• **Task to carry out**: Transcribe every line, keeping it exact.

• **Dataset excerpt**:
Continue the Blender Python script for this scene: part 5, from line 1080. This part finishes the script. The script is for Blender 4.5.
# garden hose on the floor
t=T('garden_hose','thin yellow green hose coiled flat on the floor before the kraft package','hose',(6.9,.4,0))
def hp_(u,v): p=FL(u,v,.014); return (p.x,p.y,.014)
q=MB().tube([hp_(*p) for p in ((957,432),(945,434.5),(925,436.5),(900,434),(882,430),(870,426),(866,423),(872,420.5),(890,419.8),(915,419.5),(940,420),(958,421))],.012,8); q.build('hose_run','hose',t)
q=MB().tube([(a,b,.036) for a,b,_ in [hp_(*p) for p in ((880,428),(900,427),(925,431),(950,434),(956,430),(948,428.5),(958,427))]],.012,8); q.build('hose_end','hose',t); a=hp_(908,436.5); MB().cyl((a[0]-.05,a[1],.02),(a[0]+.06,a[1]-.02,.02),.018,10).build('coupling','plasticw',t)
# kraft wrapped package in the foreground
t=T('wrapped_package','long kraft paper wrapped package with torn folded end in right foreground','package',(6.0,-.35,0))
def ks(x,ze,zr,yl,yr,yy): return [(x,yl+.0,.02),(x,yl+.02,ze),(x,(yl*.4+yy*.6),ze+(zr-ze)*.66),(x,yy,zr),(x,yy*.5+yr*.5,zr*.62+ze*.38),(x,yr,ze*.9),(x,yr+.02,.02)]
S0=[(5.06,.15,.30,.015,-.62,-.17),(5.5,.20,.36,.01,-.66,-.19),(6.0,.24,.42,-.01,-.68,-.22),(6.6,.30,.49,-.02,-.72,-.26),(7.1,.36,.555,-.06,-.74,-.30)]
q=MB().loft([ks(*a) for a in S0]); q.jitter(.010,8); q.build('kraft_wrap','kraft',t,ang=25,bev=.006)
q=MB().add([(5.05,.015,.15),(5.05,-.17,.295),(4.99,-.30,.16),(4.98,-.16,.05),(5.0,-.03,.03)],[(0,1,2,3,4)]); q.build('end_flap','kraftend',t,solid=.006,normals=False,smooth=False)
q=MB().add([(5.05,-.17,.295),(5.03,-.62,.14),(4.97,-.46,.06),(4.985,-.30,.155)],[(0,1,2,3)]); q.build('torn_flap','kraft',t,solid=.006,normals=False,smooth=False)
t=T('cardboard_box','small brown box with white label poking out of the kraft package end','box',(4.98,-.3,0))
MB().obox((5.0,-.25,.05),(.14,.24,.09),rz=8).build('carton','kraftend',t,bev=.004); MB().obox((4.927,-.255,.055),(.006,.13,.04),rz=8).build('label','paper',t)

• **Response to this exercise**:
Continue the Blender Python script for this scene: part 5, from line 1080. This part finishes the script. The script is for Blender 4.5.
# garden hose on the floor
t=T('garden_hose','thin yellow green hose coiled flat on the floor before the kraft package','hose',(6.9,.4,0))
def hp_(u,v): p=FL(u,v,.014); return (p.x,p.y,.014)
q=MB().tube([hp_(*p) for p in ((957,432),(945,434.5),(925,436.5),(900,434),(882,430),(870,426),(866,423),(872,420.5),(890,419.8),(915,419.5),(940,420),(958,421))],.012,8); q.build('hose_run','hose',t)
q=MB().tube([(a,b,.036) for a,b,_ in [hp_(*p) for p in ((880,428),(900,427),(925,431),(950,434),(956,430),(948,428.5),(958,427))]],.012,8); q.build('hose_end','hose',t); a=hp_(908,436.5); MB().cyl((a[0]-.05,a[1],.02),(a[0]+.06,a[1]-.02,.02),.018,10).build('coupling','plasticw',t)
# kraft wrapped package in the foreground
t=T('wrapped_package','long kraft paper wrapped package with torn folded end in right foreground','package',(6.0,-.35,0))
def ks(x,ze,zr,yl,yr,yy): return [(x,yl+.0,.02),(x,yl+.02,ze),(x,(yl*.4+yy*.6),ze+(zr-ze)*.66),(x,yy,zr),(x,yy*.5+yr*.5,zr*.62+ze*.38),(x,yr,ze*.9),(x,yr+.02,.02)]
S0=[(5.06,.15,.30,.015,-.62,-.17),(5.5,.20,.36,.01,-.66,-.19),(6.0,.24,.42,-.01,-.68,-.22),(6.6,.30,.49,-.02,-.72,-.26),(7.1,.36,.555,-.06,-.74,-.30)]
q=MB().loft([ks(*a) for a in S0]); q.jitter(.010,8); q.build('kraft_wrap','kraft',t,ang=25,bev=.006)
q=MB().add([(5.05,.015,.15),(5.05,-.17,.295),(4.99,-.30,.16),(4.98,-.16,.05),(5.0,-.03,.03)],[(0,1,2,3,4)]); q.build('end_flap','kraftend',t,solid=.006,normals=False,smooth=False)
q=MB().add([(5.05,-.17,.295),(5.03,-.62,.14),(4.97,-.46,.06),(4.985,-.30,.155)],[(0,1,2,3)]); q.build('torn_flap','kraft',t,solid=.006,normals=False,smooth=False)
t=T('cardboard_box','small brown box with white label poking out of the kraft package end','box',(4.98,-.3,0))
MB().obox((5.0,-.25,.05),(.14,.24,.09),rz=8).build('carton','kraftend',t,bev=.004); MB().obox((4.927,-.255,.055),(.006,.13,.04),rz=8).build('label','paper',t)